What is not political is the idea that people deserve good healthcare. There is general agreement that healthcare is a public good, and the country would be better off if people had access to the best health services. What is political is the question of how this healthcare should be provided. One part of the government believes that nationalised health provides the best possible answer. This is somewhat aligned with the political ideology that favors government intervention in order to provide critical services. Those in favor of continued public provision of healthcare through the NHS are those that believe that the government has the capacity, even with its bureaucracy, to provide people with services that are effective and cost-effective. These are individuals who hold to the belief that the government has a duty to play a role in this regard because adding in a profit incentive on something like healthcare will tend to produce an arrangement where perverse incentives rule the day. Simply put, to ensure that people receive the best in healthcare, this element of the political spectrum believes that the government must be active.

On the other side, there is a belief that the free market may provide lower costs through competition. These are individuals, mostly of the Tory bent, who see possibilities with private entities providing health insurance in a way similar to that of the American system (Greer). While these people do believe that the government could play a role in regulating the markets, they believe that by only having a public player, the country is missing out on the positive growth and innovation that might follow with more players in the market. This aligns with the political ideology that favors less government intervention. These people are certainly not small government conservatives in the traditional sense, but they do fight for the proposition that the functions of government should be limited in scope.
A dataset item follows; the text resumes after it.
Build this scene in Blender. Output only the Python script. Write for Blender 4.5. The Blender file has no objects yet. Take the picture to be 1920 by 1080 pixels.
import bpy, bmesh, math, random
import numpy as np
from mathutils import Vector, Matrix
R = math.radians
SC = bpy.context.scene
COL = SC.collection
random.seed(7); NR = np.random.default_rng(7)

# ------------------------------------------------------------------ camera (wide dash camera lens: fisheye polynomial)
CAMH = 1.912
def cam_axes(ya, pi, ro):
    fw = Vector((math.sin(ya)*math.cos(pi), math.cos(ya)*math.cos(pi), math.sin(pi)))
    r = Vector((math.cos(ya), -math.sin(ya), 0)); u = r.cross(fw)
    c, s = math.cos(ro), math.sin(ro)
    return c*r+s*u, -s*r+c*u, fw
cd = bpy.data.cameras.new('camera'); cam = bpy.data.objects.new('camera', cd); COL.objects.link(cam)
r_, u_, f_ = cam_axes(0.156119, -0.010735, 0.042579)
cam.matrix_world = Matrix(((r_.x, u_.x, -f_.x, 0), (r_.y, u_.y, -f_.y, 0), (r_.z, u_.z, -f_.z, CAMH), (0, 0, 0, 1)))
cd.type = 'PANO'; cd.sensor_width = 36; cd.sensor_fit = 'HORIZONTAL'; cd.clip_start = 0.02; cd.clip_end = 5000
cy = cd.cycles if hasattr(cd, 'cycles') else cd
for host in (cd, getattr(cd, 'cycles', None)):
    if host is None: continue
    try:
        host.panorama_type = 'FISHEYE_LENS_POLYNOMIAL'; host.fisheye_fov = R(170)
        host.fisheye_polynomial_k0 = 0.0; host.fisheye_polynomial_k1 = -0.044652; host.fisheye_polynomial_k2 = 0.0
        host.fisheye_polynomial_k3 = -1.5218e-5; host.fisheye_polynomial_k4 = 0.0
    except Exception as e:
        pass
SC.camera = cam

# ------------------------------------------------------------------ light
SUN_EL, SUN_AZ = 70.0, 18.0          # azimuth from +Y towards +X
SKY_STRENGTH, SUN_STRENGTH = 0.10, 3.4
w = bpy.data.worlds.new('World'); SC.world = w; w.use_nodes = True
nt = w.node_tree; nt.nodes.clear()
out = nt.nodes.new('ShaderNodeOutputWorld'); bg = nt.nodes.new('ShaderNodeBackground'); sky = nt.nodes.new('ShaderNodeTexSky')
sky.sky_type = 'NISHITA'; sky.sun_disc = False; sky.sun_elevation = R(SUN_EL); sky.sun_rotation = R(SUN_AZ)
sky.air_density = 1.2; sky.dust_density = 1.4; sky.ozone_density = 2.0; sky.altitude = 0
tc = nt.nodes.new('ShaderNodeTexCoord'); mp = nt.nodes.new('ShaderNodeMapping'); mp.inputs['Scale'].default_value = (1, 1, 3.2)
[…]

They see healthcare as something that people deserve, but they believe the private market has a much better ability to meet the needs of individuals (Bambra, Fox, & Scott-Samuel). In this way, health becomes a political football that helps to show the political divide in the UK. Even though the parties agree on the end goal, they have deep disagreements on the best ways to reach that end goal.

Ultimately health in the UK is a political issue just like almost everything else. The government is starting to be divided on the question of whether the NHS should continue to be a sacred cow moving forward. While it has long been a bi-partisan favorite because it has been a favorite of the citizenry, people are beginning to question whether this should remain the case. In the future, this will continue to be a political question, as Tory party leaders push an agenda that sees private health interests playing a much more important role in providing the people with the care that they need.